DATA BLOCK
* START *

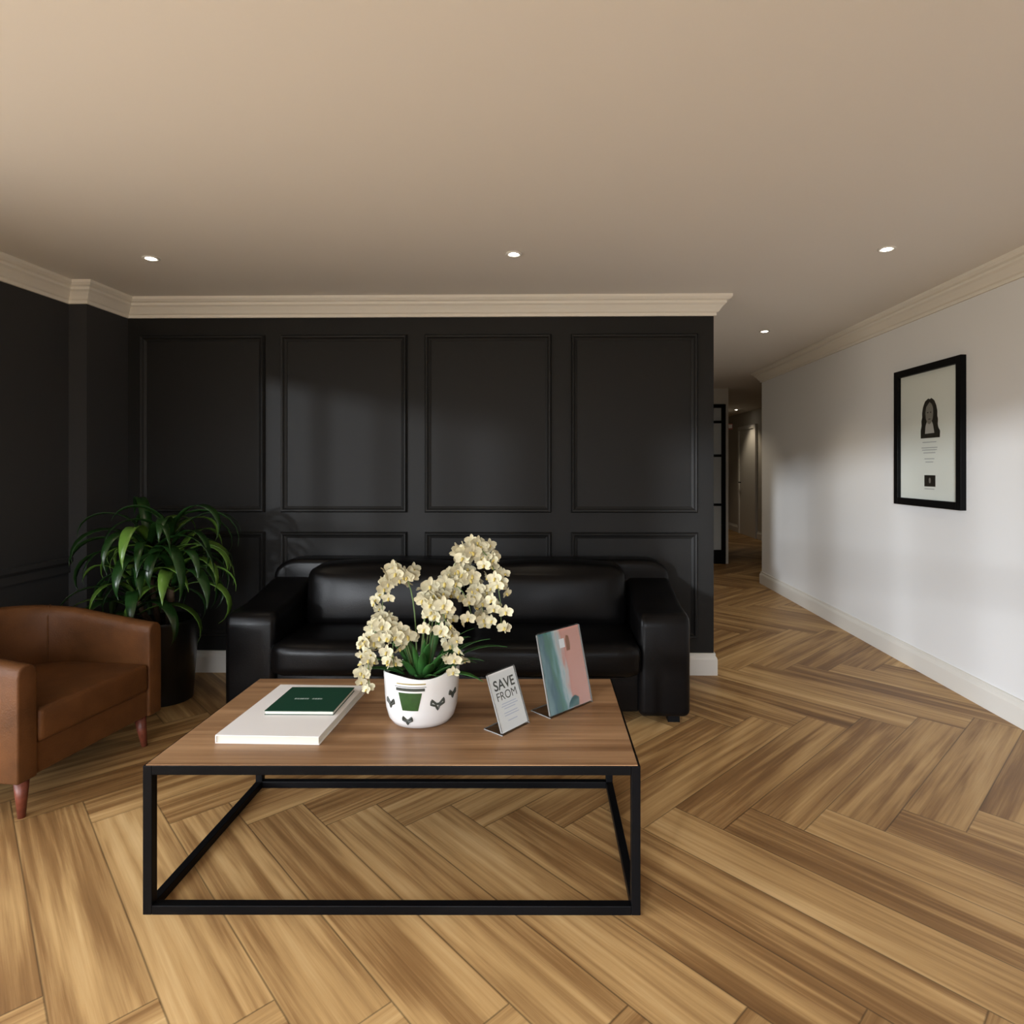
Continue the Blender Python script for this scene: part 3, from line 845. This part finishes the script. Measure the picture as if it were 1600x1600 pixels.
# ------------------------------------------------------------------ clear stands with cards
def card_stand(name, label, origin, dirv, width, height, back, foot, gap=.0):
    """local x along the base, y backwards, leaning back"""
    rz = math.atan2(dirv[1], dirv[0])
    t = thing(name, label, 'sign', (origin[0], origin[1], TH), rz)
    lean = math.atan2(back, height); ln = math.hypot(back, height)
    def R(x, y, z):    # card plane coordinates: x across, z up the card, y off it backwards
        return (x, y * math.cos(lean) + z * math.sin(lean) + .004, z * math.cos(lean) - y * math.sin(lean) + .004)
    def leanbm(bm):
        for v in bm.verts: v.co = Vector(R(*v.co))
        return bm
    st = B()
    box(st, -.004, width + .004, .0012, .0032, 0, ln + .004); box(st, -.004, width + .004, -.0032, -.0012, 0, ln * .98)
    leanbm(st)
    box(st, -.004, width + .004, 0, foot, .0, .0025)
    obj('stand', st, M['acrylic'], t)
    e = B()
    box(e, -.0045, width + .0045, foot - .001, foot + .0005, .0, .003); box(e, -.0055, -.004, 0, foot, 0, .003); box(e, width + .004, width + .0055, 0, foot, 0, .003)
    obj('edge_highlight', e, M['acrylic_edge'], t)
    e = leanbm(box(box(B(), width + .004, width + .0052, -.003, .003, .004, ln), -.0052, -.004, -.003, .003, .004, ln))
    obj('edge_highlight', e, M['acrylic_edge'], t)
    return t, leanbm, ln, R
t, leanbm, ln, R = card_stand('sign_stand', 'small white printed card reading SAVE in a clear slanted stand', (-.156, 1.984), (.078, .100), .127, .178, .069, .085)
pc = obj('card', leanbm(bx(0, .127, -.0005, .0005, .002, ln)), M['paper'], t)
def lay(bm, x, z):
    for v in bm.verts: v.co = Vector(R(x + v.co.x, -.0009, z + v.co.y))
    return bm
obj('lettering', lay(text_bm('SAVE', .046, bold=.0009), .0635, ln - .058), M['ink'], pc)
obj('lettering', lay(text_bm('FROM', .038), .0635, ln - .092), M['ink'], pc)
e = B()
for zz, a, b in ((.085, .03, .10), (.077, .025, .105), (.069, .035, .09), (.055, .03, .095), (.047, .03, .10), (.030, .04, .085)):
    q = bx(a, b, -.0010, -.0006, zz, zz + .0028)
    mm = bpy.data.meshes.new('x'); q.to_mesh(mm); e.from_mesh(mm); q.free()
obj('small_print', leanbm(e), M['blue_ink'], pc)

t, leanbm, ln, R = card_stand('sign_stand', 'larger teal and pink printed flyer in a clear slanted stand', (.001, 2.123), (.147, .150), .215, .273, .068, .10)
bm = B(); uvl = bm.loops.layers.uv.new('UVMap'); box(bm, 0, .215, -.0005, .0005, .002, ln)
for f in bm.faces:
    for l in f.loops: l[uvl].uv = (l.vert.co.x / .215, l.vert.co.z / ln)
pc = obj('flyer', leanbm(bm), M['flyer'], t)
def blob(pts):
    bm = B(); A = [bm.verts.new((x, -.0012, z)) for x, z in pts]; bm.faces.new(A); return leanbm(bm)
obj('printed_label', blob([(.100, .215), (.127, .215), (.127, .247), (.100, .247)]), M['paper'], pc)
obj('printed_figure', blob([(.132, .200), (.150, .200), (.155, .225), (.152, .252), (.140, .256), (.133, .240)]), M['brown_ink'], pc)
obj('printed_mark', blob([(.095, .004), (.150, .004), (.155, .03), (.135, .042), (.115, .036), (.1, .022)]), M['teal'], pc)

# ------------------------------------------------------------------ framed poster on the right wall  (local: x along wall toward the camera, y out of the wall? built in world axes)
t = thing('picture_frame', 'black framed poster with a small dark portrait photograph on the pale wall', 'picture', (RX, 3.886, 1.52))
# facing -x ; width along y (+y is far), height along z
FW, FH, FB, FDp = .3425, .450, .045, .034
for nm, a in (('frame_side', (-FDp, 0, -FW, -FW + FB, -FH, FH)), ('frame_side', (-FDp, 0, FW - FB, FW, -FH, FH)),
              ('frame_side', (-FDp, 0, -FW + FB, FW - FB, FH - FB, FH)), ('frame_side', (-FDp, 0, -FW + FB, FW - FB, -FH, -FH + FB))):
    obj(nm, bx(*a), M['black_metal'], t, bevel=.002)
po = obj('poster', bx(-.010, -.004, -FW + FB, FW - FB, -FH + FB, FH - FB), M['mat_board'], t)
obj('glass', bx(-.022, -.020, -FW + FB, FW - FB, -FH + FB, FH - FB), M['picture_glass'], t)
def wp(pts, off):   # polygon on the poster; u to the right as seen = towards -y
    bm = B(); A = [bm.verts.new((-.010 - off, -u, z)) for u, z in pts]; bm.faces.new(A); return bm
def ell(cx_, cz_, rx, rz_, n=24): return [(cx_ + rx * math.cos(2 * PI * i / n), cz_ + rz_ * math.sin(2 * PI * i / n)) for i in range(n)]
U, Z0 = .016, -.016     # portrait: u centre, base height
hair = [(-.090, 0), (.102, 0), (.106, .040), (.088, .062), (.082, .085), (.086, .11), (.078, .135), (.080, .16), (.068, .20), (.050, .232), (.020, .250), (.004, .244), (-.012, .250), (-.045, .234), (-.066, .20), (-.076, .16), (-.074, .135), (-.084, .11), (-.080, .08), (-.090, .055)]
obj('portrait_hair', wp([(U + a, Z0 + b) for a, b in hair], .0006), M['photo_dark'], po)
obj('portrait_neck', wp([(U + a, Z0 + b) for a, b in [(-.045, .028), (.050, .030), (.036, .085), (.020, .11), (-.022, .11), (-.040, .075)]], .0010), M['photo_light'], po)
obj('portrait_face', wp([(U + a, Z0 + b) for a, b in [(0, .086), (.018, .094), (.034, .120), (.040, .155), (.038, .185), (.026, .210), (.004, .226), (-.012, .214), (-.032, .196), (-.040, .160), (-.035, .122), (-.018, .094)]], .0014), M['photo_mid'], po)
e = wp([(U - .022, Z0 + .158), (U - .008, Z0 + .158), (U - .008, Z0 + .164), (U - .022, Z0 + .164)], .0018)
for q in ([(U + .008, Z0 + .158), (U + .022, Z0 + .158), (U + .022, Z0 + .164), (U + .008, Z0 + .164)], [(U - .010, Z0 + .116), (U + .012, Z0 + .116), (U + .012, Z0 + .121), (U - .010, Z0 + .121)]):
    e.faces.new([e.verts.new((-.0118, -u, z)) for u, z in q])
obj('portrait_features', e, M['photo_dark'], po)
e = B()
for zz, hw in ((-.045, .07), (-.080, .08), (-.094, .075), (-.112, .06), (-.150, .05), (-.170, .04), (-.340, .05)):
    e.faces.new([e.verts.new((-.0106, -(.015 + s * hw), zz + dz)) for s, dz in ((-1, 0), (1, 0), (1, .006), (-1, .006))])
obj('small_print', e, M['faint_ink'], po)
obj('emblem', wp([(-.036, -.322), (.076, -.322), (.076, -.250), (-.036, -.250)], .0006), M['photo_dark'], po)
obj('emblem_mark', wp(ell(.020, -.284, .010, .018), .0010), M['photo_mid'], po)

* END *

AIM OF THE TASK
Reproduce all of the material exactly, apart from the pictures.

ANSWER
Continue the Blender Python script for this scene: part 3, from line 845. This part finishes the script. Measure the picture as if it were 1600x1600 pixels.
# ------------------------------------------------------------------ clear stands with cards
def card_stand(name, label, origin, dirv, width, height, back, foot, gap=.0):
    """local x along the base, y backwards, leaning back"""
    rz = math.atan2(dirv[1], dirv[0])
    t = thing(name, label, 'sign', (origin[0], origin[1], TH), rz)
    lean = math.atan2(back, height); ln = math.hypot(back, height)
    def R(x, y, z):    # card plane coordinates: x across, z up the card, y off it backwards
        return (x, y * math.cos(lean) + z * math.sin(lean) + .004, z * math.cos(lean) - y * math.sin(lean) + .004)
    def leanbm(bm):
        for v in bm.verts: v.co = Vector(R(*v.co))
        return bm
    st = B()
    box(st, -.004, width + .004, .0012, .0032, 0, ln + .004); box(st, -.004, width + .004, -.0032, -.0012, 0, ln * .98)
    leanbm(st)
    box(st, -.004, width + .004, 0, foot, .0, .0025)
    obj('stand', st, M['acrylic'], t)
    e = B()
    box(e, -.0045, width + .0045, foot - .001, foot + .0005, .0, .003); box(e, -.0055, -.004, 0, foot, 0, .003); box(e, width + .004, width + .0055, 0, foot, 0, .003)
    obj('edge_highlight', e, M['acrylic_edge'], t)
    e = leanbm(box(box(B(), width + .004, width + .0052, -.003, .003, .004, ln), -.0052, -.004, -.003, .003, .004, ln))
    obj('edge_highlight', e, M['acrylic_edge'], t)
    return t, leanbm, ln, R
t, leanbm, ln, R = card_stand('sign_stand', 'small white printed card reading SAVE in a clear slanted stand', (-.156, 1.984), (.078, .100), .127, .178, .069, .085)
pc = obj('card', leanbm(bx(0, .127, -.0005, .0005, .002, ln)), M['paper'], t)
def lay(bm, x, z):
    for v in bm.verts: v.co = Vector(R(x + v.co.x, -.0009, z + v.co.y))
    return bm
obj('lettering', lay(text_bm('SAVE', .046, bold=.0009), .0635, ln - .058), M['ink'], pc)
obj('lettering', lay(text_bm('FROM', .038), .0635, ln - .092), M['ink'], pc)
e = B()
for zz, a, b in ((.085, .03, .10), (.077, .025, .105), (.069, .035, .09), (.055, .03, .095), (.047, .03, .10), (.030, .04, .085)):
    q = bx(a, b, -.0010, -.0006, zz, zz + .0028)
    mm = bpy.data.meshes.new('x'); q.to_mesh(mm); e.from_mesh(mm); q.free()
obj('small_print', leanbm(e), M['blue_ink'], pc)

t, leanbm, ln, R = card_stand('sign_stand', 'larger teal and pink printed flyer in a clear slanted stand', (.001, 2.123), (.147, .150), .215, .273, .068, .10)
bm = B(); uvl = bm.loops.layers.uv.new('UVMap'); box(bm, 0, .215, -.0005, .0005, .002, ln)
for f in bm.faces:
    for l in f.loops: l[uvl].uv = (l.vert.co.x / .215, l.vert.co.z / ln)
pc = obj('flyer', leanbm(bm), M['flyer'], t)
def blob(pts):
    bm = B(); A = [bm.verts.new((x, -.0012, z)) for x, z in pts]; bm.faces.new(A); return leanbm(bm)
obj('printed_label', blob([(.100, .215), (.127, .215), (.127, .247), (.100, .247)]), M['paper'], pc)
obj('printed_figure', blob([(.132, .200), (.150, .200), (.155, .225), (.152, .252), (.140, .256), (.133, .240)]), M['brown_ink'], pc)
obj('printed_mark', blob([(.095, .004), (.150, .004), (.155, .03), (.135, .042), (.115, .036), (.1, .022)]), M['teal'], pc)

# ------------------------------------------------------------------ framed poster on the right wall  (local: x along wall toward the camera, y out of the wall? built in world axes)
t = thing('picture_frame', 'black framed poster with a small dark portrait photograph on the pale wall', 'picture', (RX, 3.886, 1.52))
# facing -x ; width along y (+y is far), height along z
FW, FH, FB, FDp = .3425, .450, .045, .034
for nm, a in (('frame_side', (-FDp, 0, -FW, -FW + FB, -FH, FH)), ('frame_side', (-FDp, 0, FW - FB, FW, -FH, FH)),
              ('frame_side', (-FDp, 0, -FW + FB, FW - FB, FH - FB, FH)), ('frame_side', (-FDp, 0, -FW + FB, FW - FB, -FH, -FH + FB))):
    obj(nm, bx(*a), M['black_metal'], t, bevel=.002)
po = obj('poster', bx(-.010, -.004, -FW + FB, FW - FB, -FH + FB, FH - FB), M['mat_board'], t)
obj('glass', bx(-.022, -.020, -FW + FB, FW - FB, -FH + FB, FH - FB), M['picture_glass'], t)
def wp(pts, off):   # polygon on the poster; u to the right as seen = towards -y
    bm = B(); A = [bm.verts.new((-.010 - off, -u, z)) for u, z in pts]; bm.faces.new(A); return bm
def ell(cx_, cz_, rx, rz_, n=24): return [(cx_ + rx * math.cos(2 * PI * i / n), cz_ + rz_ * math.sin(2 * PI * i / n)) for i in range(n)]
U, Z0 = .016, -.016     # portrait: u centre, base height
hair = [(-.090, 0), (.102, 0), (.106, .040), (.088, .062), (.082, .085), (.086, .11), (.078, .135), (.080, .16), (.068, .20), (.050, .232), (.020, .250), (.004, .244), (-.012, .250), (-.045, .234), (-.066, .20), (-.076, .16), (-.074, .135), (-.084, .11), (-.080, .08), (-.090, .055)]
obj('portrait_hair', wp([(U + a, Z0 + b) for a, b in hair], .0006), M['photo_dark'], po)
obj('portrait_neck', wp([(U + a, Z0 + b) for a, b in [(-.045, .028), (.050, .030), (.036, .085), (.020, .11), (-.022, .11), (-.040, .075)]], .0010), M['photo_light'], po)
obj('portrait_face', wp([(U + a, Z0 + b) for a, b in [(0, .086), (.018, .094), (.034, .120), (.040, .155), (.038, .185), (.026, .210), (.004, .226), (-.012, .214), (-.032, .196), (-.040, .160), (-.035, .122), (-.018, .094)]], .0014), M['photo_mid'], po)
e = wp([(U - .022, Z0 + .158), (U - .008, Z0 + .158), (U - .008, Z0 + .164), (U - .022, Z0 + .164)], .0018)
for q in ([(U + .008, Z0 + .158), (U + .022, Z0 + .158), (U + .022, Z0 + .164), (U + .008, Z0 + .164)], [(U - .010, Z0 + .116), (U + .012, Z0 + .116), (U + .012, Z0 + .121), (U - .010, Z0 + .121)]):
    e.faces.new([e.verts.new((-.0118, -u, z)) for u, z in q])
obj('portrait_features', e, M['photo_dark'], po)
e = B()
for zz, hw in ((-.045, .07), (-.080, .08), (-.094, .075), (-.112, .06), (-.150, .05), (-.170, .04), (-.340, .05)):
    e.faces.new([e.verts.new((-.0106, -(.015 + s * hw), zz + dz)) for s, dz in ((-1, 0), (1, 0), (1, .006), (-1, .006))])
obj('small_print', e, M['faint_ink'], po)
obj('emblem', wp([(-.036, -.322), (.076, -.322), (.076, -.250), (-.036, -.250)], .0006), M['photo_dark'], po)
obj('emblem_mark', wp(ell(.020, -.284, .010, .018), .0010), M['photo_mid'], po)